Sunday, July 17, 2011

Event Cloak

I just bumped into this funny stuff [http://physicsworld.com/cws/article/indepth/46376]:

But imagine if we could make a cloak that operates not only in space but in time as well. To understand how such a "space–time" cloak might work, consider a bank housing a money-filled safe. Initially, all incoming light continuously scatters off the safe and its surroundings, revealing the rather dull scene of an undisturbed safe visible to surveillance cameras. But imagine, near some specified time, splitting all the light approaching the safe into two parts: "before" and "after", with the "before" part sped up, and the "after" part slowed down. This would create a brief period of darkness in the stream of illuminating photons. If the photons were a stream of cars on a motorway, it is as if the leading cars were to speed up and those trailing behind were to decelerate, creating a gap in the traffic edged by bunches of cars (a dark period with bright edges – see t3 in figure 1).
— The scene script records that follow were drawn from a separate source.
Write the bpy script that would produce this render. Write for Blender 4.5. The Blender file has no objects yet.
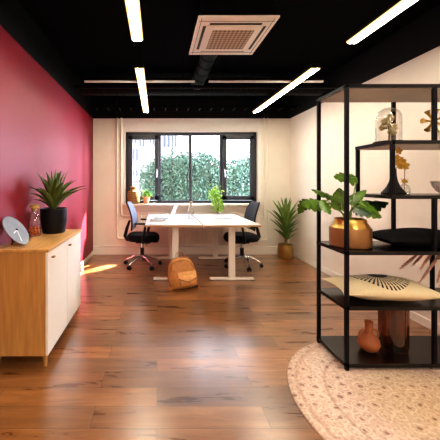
import bpy, bmesh, math, random
from mathutils import Vector, Matrix, Euler
random.seed(7)
PI = math.pi
C = bpy.context.scene.collection
F, CX, CY, CH = 300.0, 157.0, 183.0, 1.35      # focal length in pixels, vanishing point, camera height

def at(x, y, Y):
    return Vector(((x - CX) / F * Y, Y, CH - (y - CY) / F * Y))

# ------------------------------------------------------------------ materials
def new_mat(name):
    m = bpy.data.materials.new(name); m.use_nodes = True
    nt = m.node_tree; nt.nodes.clear()
    out = nt.nodes.new('ShaderNodeOutputMaterial')
    return m, nt, out

def N(nt, t, **kw):
    n = nt.nodes.new(t)
    for k, v in kw.items():
        if k in n.inputs.keys() if isinstance(k, str) else False:
            n.inputs[k].default_value = v
        else:
            setattr(n, k, v)
    return n

def mat(name, col, rough=0.5, metal=0.0, var=0.08, scale=20.0, bump=0.0, spec=0.5, stretch=None, coat=0.0, sheen=0.0):
    m, nt, out = new_mat(name)
    b = nt.nodes.new('ShaderNodeBsdfPrincipled')
    b.inputs['Roughness'].default_value = rough
    b.inputs['Metallic'].default_value = metal
    b.inputs['Specular IOR Level'].default_value = spec
    b.inputs['Coat Weight'].default_value = coat
    b.inputs['Sheen Weight'].default_value = sheen
    tc = nt.nodes.new('ShaderNodeTexCoord')
    mp = nt.nodes.new('ShaderNodeMapping')
    if stretch: mp.inputs['Scale'].default_value = stretch
    nz = nt.nodes.new('ShaderNodeTexNoise'); nz.inputs['Scale'].default_value = scale; nz.inputs['Detail'].default_value = 4
    nt.links.new(tc.outputs['Object'], mp.inputs[0]); nt.links.new(mp.outputs[0], nz.inputs['Vector'])
    rp = nt.nodes.new('ShaderNodeValToRGB')
    rp.color_ramp.elements[0].position = .3; rp.color_ramp.elements[1].position = .7
    rp.color_ramp.elements[0].color = tuple(max(0, c * (1 - var)) for c in col) + (1,)
    rp.color_ramp.elements[1].color = tuple(min(1, c * (1 + var)) for c in col) + (1,)
    nt.links.new(nz.outputs['Fac'], rp.inputs[0]); nt.links.new(rp.outputs[0], b.inputs['Base Color'])
    if bump:
        bp = nt.nodes.new('ShaderNodeBump'); bp.inputs['Strength'].default_value = bump; bp.inputs['Distance'].default_value = .01
        nt.links.new(nz.outputs['Fac'], bp.inputs['Height']); nt.links.new(bp.outputs[0], b.inputs['Normal'])
    nt.links.new(b.outputs[0], out.inputs[0])
    return m

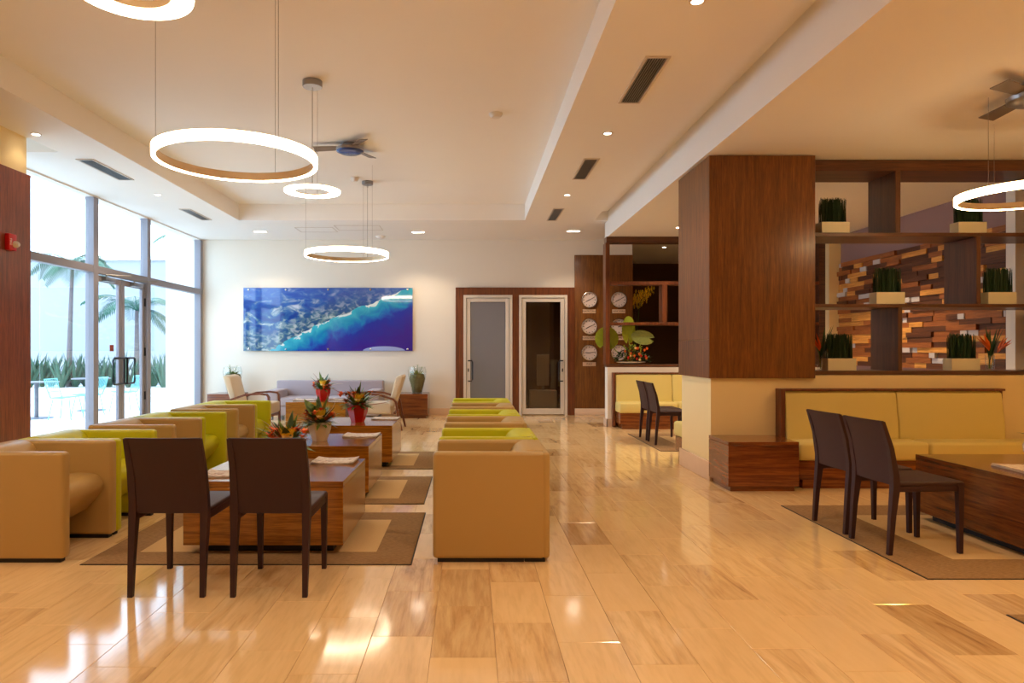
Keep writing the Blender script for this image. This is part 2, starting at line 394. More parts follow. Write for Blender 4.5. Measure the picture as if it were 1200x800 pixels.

Now imagine that during the moment of darkness, a safe-cracker enters the scene and steals the money, being careful to close the safe door before he leaves. With the safe-cracker gone, the process of speeding up and slowing down the light is reversed, leading to an apparently untouched, uniform illumination being reconstituted. As far as the light reaching the surveillance cameras is concerned, everything looks the same as it did beforehand, with the safe door firmly shut. The dark interval when the safe was cracked has literally been edited out of visible history.

To complete our motorway analogy, it is as if the cars have acted to first open up and then close a gap in traffic, leaving no disturbance in the flow of vehicles. There is now no evidence of that temporary car-free interlude, during which the proverbial chicken may even have crossed the road without getting squashed. So by manipulating how light travels in time around a region of space, we can, at least in principle, make a space–time cloak that can conceal events – an "event cloak", if you will.